■ **WHAT NEEDS TO BE DONE**: Read the material below and tally how many lines hold the word "More", giving the number and nothing else.

■ **SUPPLIED ENTRIES**:
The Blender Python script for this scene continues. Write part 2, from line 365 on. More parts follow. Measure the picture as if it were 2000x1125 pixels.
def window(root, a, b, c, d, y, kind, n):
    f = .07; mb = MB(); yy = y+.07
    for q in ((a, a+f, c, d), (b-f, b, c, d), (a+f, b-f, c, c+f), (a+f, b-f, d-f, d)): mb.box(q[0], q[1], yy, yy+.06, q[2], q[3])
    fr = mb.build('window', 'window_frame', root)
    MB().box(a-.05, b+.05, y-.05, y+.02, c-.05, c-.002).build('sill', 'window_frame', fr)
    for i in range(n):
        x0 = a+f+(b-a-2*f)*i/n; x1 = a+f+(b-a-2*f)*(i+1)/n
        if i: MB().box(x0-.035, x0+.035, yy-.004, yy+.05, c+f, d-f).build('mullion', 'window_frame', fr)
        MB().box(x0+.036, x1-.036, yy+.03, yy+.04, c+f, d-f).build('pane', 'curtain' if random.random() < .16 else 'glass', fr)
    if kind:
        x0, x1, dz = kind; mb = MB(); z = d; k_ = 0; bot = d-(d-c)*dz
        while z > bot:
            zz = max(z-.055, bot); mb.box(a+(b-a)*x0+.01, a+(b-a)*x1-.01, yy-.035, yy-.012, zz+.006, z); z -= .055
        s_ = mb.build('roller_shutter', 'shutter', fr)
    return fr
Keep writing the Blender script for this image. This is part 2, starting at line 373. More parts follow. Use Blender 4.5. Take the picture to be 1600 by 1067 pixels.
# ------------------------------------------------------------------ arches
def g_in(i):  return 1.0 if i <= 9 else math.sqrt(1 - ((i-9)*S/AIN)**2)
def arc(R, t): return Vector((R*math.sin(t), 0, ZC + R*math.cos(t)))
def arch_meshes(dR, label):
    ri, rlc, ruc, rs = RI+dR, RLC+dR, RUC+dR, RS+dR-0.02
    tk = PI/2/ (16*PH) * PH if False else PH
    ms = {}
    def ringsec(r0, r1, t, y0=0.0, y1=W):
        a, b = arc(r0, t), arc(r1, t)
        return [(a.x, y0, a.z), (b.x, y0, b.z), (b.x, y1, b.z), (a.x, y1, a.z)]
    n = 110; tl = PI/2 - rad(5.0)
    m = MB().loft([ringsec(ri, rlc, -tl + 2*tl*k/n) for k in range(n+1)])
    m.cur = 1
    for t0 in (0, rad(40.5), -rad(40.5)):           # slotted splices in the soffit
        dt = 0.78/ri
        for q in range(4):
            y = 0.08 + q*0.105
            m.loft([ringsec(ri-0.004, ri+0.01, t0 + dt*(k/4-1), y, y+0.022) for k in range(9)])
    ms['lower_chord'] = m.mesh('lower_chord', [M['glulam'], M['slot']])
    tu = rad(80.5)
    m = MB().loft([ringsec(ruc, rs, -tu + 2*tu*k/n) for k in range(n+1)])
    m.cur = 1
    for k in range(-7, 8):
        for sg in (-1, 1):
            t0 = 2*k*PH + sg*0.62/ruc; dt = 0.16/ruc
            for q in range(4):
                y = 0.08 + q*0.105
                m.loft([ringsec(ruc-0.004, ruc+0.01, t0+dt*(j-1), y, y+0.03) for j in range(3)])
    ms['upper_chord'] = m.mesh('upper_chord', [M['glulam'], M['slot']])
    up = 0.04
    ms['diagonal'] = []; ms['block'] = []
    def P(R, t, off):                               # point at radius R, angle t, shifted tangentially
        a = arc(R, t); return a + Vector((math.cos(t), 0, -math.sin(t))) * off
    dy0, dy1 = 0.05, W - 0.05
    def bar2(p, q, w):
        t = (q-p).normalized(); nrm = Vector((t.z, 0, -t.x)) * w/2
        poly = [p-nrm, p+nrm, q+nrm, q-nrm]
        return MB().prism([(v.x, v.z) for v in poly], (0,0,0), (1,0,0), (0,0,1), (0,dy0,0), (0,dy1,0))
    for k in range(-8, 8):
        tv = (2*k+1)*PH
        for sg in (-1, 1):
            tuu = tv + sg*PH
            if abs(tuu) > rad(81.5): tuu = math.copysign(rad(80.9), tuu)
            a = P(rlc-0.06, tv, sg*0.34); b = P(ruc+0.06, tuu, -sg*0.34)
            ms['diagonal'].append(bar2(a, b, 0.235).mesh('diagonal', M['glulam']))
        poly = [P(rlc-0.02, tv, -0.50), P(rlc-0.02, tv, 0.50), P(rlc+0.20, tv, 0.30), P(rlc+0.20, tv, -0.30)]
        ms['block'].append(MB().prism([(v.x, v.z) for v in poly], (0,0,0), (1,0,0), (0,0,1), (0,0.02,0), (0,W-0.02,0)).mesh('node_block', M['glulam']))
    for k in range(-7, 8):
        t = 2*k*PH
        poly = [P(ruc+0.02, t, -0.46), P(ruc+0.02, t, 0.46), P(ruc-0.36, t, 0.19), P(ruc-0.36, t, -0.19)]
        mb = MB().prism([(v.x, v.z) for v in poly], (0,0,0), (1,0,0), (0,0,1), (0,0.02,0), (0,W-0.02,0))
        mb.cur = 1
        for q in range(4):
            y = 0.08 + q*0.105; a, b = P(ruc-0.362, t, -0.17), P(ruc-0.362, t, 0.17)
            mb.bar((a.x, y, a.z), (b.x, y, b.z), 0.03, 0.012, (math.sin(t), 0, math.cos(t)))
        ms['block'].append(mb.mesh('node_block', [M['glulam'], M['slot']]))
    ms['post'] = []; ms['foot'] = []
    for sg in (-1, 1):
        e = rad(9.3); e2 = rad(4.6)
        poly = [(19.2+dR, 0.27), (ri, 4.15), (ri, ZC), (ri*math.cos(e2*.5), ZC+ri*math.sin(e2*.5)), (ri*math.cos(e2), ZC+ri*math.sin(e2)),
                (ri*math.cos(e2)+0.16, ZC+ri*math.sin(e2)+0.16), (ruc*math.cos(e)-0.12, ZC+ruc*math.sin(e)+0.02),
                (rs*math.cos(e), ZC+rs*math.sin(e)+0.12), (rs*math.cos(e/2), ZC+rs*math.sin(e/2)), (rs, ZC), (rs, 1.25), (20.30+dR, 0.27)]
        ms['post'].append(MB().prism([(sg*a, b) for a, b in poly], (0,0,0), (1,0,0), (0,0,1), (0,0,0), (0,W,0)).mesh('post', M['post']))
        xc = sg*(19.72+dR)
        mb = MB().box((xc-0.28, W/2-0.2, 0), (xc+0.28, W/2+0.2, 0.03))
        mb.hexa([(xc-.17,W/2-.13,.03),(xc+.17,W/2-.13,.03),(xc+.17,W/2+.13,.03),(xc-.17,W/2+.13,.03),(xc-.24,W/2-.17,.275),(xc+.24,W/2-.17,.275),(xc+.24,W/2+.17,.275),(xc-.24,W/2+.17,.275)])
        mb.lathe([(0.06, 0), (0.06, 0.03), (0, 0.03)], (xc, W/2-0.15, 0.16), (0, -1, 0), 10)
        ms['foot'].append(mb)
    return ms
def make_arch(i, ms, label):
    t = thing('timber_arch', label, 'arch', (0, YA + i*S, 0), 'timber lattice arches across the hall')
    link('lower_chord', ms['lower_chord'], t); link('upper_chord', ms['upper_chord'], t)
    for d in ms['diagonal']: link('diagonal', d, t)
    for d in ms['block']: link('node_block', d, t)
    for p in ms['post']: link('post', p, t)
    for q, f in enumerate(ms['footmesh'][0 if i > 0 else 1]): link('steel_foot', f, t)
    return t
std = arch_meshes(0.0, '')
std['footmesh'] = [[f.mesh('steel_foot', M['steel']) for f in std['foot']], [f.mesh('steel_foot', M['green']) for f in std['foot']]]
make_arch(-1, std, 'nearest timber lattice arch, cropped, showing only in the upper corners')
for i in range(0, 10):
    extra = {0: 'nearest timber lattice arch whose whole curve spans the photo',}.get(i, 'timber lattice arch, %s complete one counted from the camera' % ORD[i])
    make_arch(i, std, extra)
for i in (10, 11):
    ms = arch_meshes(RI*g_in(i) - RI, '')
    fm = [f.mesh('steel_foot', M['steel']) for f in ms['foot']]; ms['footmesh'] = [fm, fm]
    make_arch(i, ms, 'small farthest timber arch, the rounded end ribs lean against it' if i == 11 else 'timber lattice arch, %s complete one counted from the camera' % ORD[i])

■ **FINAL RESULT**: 2